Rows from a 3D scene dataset
◇ ◇ ◇ ◇

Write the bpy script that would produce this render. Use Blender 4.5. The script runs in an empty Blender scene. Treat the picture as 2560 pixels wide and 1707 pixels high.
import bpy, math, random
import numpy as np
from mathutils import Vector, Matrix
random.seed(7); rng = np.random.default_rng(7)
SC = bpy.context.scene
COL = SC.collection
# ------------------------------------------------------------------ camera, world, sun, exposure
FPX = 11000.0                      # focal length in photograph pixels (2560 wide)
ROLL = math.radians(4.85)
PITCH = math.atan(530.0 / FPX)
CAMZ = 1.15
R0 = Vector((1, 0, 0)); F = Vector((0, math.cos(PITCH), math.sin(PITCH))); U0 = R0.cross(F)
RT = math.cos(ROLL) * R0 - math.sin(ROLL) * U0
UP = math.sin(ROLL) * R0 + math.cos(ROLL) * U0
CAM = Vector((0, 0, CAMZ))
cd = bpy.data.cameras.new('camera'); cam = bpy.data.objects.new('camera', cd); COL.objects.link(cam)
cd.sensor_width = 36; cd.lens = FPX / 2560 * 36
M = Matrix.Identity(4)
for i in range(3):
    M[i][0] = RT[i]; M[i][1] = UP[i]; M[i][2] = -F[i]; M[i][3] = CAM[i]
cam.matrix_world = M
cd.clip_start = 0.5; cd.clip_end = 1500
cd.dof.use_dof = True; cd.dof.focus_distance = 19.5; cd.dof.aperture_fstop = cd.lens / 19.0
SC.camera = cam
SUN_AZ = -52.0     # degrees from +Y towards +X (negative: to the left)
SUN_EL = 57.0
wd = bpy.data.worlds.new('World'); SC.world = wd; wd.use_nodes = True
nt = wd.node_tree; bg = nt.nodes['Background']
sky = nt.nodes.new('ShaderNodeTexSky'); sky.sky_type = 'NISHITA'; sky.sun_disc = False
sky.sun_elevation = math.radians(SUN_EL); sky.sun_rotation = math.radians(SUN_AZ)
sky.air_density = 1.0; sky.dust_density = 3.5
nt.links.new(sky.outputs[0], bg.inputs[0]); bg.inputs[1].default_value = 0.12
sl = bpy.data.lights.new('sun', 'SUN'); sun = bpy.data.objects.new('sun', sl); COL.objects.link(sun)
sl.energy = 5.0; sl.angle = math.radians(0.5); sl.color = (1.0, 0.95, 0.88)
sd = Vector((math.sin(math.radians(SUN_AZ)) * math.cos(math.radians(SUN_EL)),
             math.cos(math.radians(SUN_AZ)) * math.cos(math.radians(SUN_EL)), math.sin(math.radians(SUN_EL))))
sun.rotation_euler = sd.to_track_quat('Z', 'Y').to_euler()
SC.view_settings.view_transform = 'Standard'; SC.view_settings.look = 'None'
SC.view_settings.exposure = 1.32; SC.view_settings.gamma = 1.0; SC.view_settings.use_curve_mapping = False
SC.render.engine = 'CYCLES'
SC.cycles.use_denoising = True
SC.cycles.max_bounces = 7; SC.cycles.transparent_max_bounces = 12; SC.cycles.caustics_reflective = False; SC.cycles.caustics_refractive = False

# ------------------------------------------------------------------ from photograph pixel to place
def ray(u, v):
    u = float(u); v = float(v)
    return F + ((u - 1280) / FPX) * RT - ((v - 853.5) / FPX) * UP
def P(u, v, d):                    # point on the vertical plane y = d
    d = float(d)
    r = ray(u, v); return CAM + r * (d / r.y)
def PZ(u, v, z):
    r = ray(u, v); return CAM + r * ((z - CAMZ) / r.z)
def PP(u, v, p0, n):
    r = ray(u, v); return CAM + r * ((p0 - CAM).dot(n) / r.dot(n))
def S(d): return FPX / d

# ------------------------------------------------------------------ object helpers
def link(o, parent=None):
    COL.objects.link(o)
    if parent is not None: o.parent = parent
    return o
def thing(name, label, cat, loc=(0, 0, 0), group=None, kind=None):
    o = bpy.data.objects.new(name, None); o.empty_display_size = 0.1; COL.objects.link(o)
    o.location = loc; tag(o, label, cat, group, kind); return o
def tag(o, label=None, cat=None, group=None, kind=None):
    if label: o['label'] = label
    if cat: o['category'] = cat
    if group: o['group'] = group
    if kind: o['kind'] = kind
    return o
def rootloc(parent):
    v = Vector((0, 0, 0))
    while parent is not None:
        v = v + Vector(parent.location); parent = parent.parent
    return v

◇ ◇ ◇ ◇

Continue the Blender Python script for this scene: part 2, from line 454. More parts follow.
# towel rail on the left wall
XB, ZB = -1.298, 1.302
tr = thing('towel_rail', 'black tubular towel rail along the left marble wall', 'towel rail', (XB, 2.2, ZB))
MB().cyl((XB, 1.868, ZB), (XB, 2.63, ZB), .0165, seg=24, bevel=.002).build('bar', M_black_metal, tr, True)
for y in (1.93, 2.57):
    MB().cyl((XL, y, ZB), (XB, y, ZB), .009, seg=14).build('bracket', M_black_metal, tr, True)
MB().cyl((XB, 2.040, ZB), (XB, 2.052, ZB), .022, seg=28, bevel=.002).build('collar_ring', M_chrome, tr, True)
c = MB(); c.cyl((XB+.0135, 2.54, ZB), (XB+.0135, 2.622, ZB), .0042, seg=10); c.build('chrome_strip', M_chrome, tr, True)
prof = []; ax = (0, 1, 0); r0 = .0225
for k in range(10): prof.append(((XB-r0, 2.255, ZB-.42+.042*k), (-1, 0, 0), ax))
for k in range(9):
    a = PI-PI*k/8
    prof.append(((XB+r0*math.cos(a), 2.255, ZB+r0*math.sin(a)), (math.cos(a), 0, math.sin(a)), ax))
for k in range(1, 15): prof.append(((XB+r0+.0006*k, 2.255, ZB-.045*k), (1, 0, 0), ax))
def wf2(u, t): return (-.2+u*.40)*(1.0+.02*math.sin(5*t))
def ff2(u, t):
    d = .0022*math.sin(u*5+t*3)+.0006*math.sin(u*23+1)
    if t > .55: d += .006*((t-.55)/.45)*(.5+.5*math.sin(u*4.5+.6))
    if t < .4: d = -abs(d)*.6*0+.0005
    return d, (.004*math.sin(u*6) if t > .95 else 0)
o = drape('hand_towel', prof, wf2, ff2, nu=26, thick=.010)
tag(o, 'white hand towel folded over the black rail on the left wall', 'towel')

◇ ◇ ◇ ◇

EXERCISE OBJECTIVE
Search the data above for lines holding "script" and copy each of them.

ANSWER IN FULL
Write the bpy script that would produce this render. Use Blender 4.5. The script runs in an empty Blender scene. Treat the picture as 2560 pixels wide and 1707 pixels high.
Continue the Blender Python script for this scene: part 2, from line 454. More parts follow.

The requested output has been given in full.